The film itself has moments of visual beauty unrivaled by any other Coen’s film. Obviously, “No Country” had similar vast wilderness, but it’s usually the content of the images (ex. dead dogs) that stick in people’s mind rather than in “True Grit,” where a man riding a horse becomes more than just seeing such a thing. The shots and cuts play with light and size so fluidly that they also seem like jokes for the person who sat on the mute button. In one instance, Cogburn finds the mineshaft he believes the baddies are hiding out in. He strolls into the frame within the frame (camera in the dark cave, Bridges standing in the entrance) with weight and power—perhaps even homaging John Wayne’s iconic doorframe shot in “The Searchers.” Cogburn holds out his hand cannon and fires into the cave. The recoil sends Bridges off-balance as we cut to a distant shot outside of the mineshaft entrance, revealing Bridges as a small, drunken, figure on the side of a cliff. Cogburn goes from threatening a cave to helpless in a valley in two film shots, firing only one himself.
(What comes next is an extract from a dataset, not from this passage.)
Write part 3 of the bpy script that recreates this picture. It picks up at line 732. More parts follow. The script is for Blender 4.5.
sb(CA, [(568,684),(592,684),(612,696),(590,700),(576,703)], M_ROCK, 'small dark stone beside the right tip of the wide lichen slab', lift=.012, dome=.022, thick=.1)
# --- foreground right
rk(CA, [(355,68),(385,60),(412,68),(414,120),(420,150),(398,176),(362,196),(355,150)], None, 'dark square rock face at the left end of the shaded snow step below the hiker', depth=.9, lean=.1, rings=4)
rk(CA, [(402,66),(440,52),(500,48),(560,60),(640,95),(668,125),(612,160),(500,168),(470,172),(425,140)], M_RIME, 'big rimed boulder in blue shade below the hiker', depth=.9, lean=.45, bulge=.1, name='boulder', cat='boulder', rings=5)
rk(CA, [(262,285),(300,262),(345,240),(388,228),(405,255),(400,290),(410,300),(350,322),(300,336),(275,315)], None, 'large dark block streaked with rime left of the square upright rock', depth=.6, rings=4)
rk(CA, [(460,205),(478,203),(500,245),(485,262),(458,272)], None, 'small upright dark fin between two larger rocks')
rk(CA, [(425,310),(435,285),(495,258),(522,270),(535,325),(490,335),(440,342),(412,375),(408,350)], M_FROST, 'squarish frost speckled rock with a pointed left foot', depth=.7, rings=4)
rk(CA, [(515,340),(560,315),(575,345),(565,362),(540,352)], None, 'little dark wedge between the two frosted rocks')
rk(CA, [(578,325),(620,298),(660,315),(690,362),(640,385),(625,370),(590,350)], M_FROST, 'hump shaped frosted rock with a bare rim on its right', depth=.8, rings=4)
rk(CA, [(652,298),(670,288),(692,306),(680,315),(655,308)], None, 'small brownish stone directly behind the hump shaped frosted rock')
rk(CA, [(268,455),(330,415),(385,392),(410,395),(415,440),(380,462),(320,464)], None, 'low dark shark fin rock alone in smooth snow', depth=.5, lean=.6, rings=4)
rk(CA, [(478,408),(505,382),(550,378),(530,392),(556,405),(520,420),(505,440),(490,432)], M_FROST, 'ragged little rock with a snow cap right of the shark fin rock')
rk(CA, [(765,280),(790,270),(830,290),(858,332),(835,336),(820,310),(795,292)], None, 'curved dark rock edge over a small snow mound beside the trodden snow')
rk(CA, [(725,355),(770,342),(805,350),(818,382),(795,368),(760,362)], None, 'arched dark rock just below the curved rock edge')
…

[Spoiler for the next paragraph]
As a note of criticism, I felt Mattie climatic dilemma was watered down from the novel, wherein she falls into the snake pit, gets trapped, snakes come out and then Tom Chaney appears overhead, laughing—eventually shot by Cogburn. In the film, Mattie gets her revenge by personally shooting Chaney, negating the #1 risk of using Cogburn (that he shoots all of his criminals). Furthermore, we lose the sense of “ultimate worst-case scenario.”
[Spoiler over.]
Ultimately, the craft behind the film, the actors in front of the screen and the knowledge audiences can bring into the film all work together to make one of the most completely contained and balanced films of the year. The film’s energy sputters and even struggles a bit when Mattie and the others hang around town but it doesn’t last long. And the climax was slightly less everything than in the novel (as described in my ‘spoiler paragraph’), but these feel like small points against a mostly great film. It’s not the runaway success of perhaps the Coen’s bests, nor can we be assured of its future classic (or cult-classic) status, but when that becomes the concern, I think we can all sleep okay at night. Unless there are rattlesnakes under your bed. Damn, why did I say that?